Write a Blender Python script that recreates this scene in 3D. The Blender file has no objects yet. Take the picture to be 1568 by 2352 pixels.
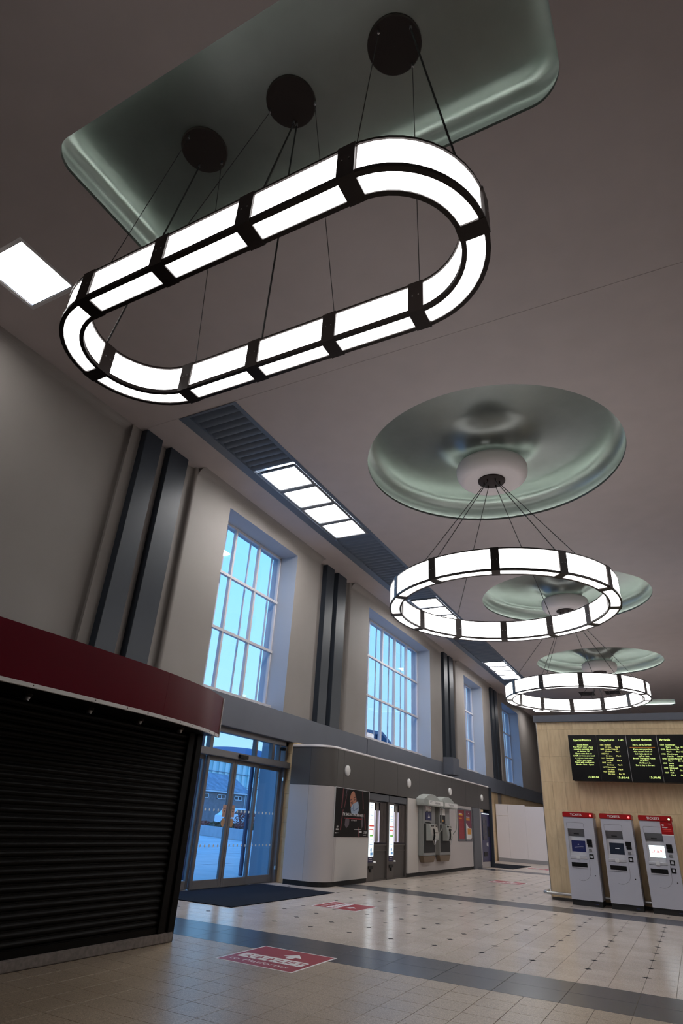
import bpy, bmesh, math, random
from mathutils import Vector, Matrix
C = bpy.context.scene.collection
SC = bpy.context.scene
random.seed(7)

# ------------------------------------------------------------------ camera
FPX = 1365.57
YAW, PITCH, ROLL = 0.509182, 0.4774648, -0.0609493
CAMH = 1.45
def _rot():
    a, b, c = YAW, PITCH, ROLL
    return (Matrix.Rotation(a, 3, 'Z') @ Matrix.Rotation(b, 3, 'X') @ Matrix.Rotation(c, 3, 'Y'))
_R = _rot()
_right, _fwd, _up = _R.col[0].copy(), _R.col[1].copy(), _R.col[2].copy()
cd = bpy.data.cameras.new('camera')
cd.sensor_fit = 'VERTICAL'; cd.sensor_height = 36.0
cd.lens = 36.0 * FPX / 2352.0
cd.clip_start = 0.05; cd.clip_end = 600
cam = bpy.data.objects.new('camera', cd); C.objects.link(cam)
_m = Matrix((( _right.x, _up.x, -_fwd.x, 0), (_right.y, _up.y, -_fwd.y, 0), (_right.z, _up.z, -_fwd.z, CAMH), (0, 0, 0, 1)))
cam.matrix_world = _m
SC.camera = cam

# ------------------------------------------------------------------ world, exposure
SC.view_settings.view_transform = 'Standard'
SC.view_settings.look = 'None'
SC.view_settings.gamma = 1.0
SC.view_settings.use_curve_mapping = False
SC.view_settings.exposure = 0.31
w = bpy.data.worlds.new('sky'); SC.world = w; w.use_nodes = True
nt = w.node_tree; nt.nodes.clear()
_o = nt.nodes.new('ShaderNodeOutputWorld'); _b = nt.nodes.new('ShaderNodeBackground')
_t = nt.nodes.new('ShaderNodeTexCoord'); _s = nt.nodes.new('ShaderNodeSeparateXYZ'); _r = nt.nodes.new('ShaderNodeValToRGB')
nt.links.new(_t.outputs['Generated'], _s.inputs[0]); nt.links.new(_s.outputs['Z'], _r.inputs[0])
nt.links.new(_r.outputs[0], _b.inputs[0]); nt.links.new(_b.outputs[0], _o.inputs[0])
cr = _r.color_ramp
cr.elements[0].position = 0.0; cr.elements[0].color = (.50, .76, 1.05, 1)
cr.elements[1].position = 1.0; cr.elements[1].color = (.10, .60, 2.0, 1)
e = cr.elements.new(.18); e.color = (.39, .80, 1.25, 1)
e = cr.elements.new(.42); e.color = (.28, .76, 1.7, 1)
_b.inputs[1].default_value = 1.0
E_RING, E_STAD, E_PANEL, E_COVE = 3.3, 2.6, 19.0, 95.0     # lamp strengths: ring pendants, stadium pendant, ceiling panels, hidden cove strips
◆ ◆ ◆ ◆
- What to work on
Leave out the pictures. Transcribe only the lines above, from the first through the one that contains "SC.camera = cam".

- Result for this exercise
Write a Blender Python script that recreates this scene in 3D. The Blender file has no objects yet. Take the picture to be 1568 by 2352 pixels.
import bpy, bmesh, math, random
from mathutils import Vector, Matrix
C = bpy.context.scene.collection
SC = bpy.context.scene
random.seed(7)

# ------------------------------------------------------------------ camera
FPX = 1365.57
YAW, PITCH, ROLL = 0.509182, 0.4774648, -0.0609493
CAMH = 1.45
def _rot():
    a, b, c = YAW, PITCH, ROLL
    return (Matrix.Rotation(a, 3, 'Z') @ Matrix.Rotation(b, 3, 'X') @ Matrix.Rotation(c, 3, 'Y'))
_R = _rot()
_right, _fwd, _up = _R.col[0].copy(), _R.col[1].copy(), _R.col[2].copy()
cd = bpy.data.cameras.new('camera')
cd.sensor_fit = 'VERTICAL'; cd.sensor_height = 36.0
cd.lens = 36.0 * FPX / 2352.0
cd.clip_start = 0.05; cd.clip_end = 600
cam = bpy.data.objects.new('camera', cd); C.objects.link(cam)
_m = Matrix((( _right.x, _up.x, -_fwd.x, 0), (_right.y, _up.y, -_fwd.y, 0), (_right.z, _up.z, -_fwd.z, CAMH), (0, 0, 0, 1)))
cam.matrix_world = _m
SC.camera = cam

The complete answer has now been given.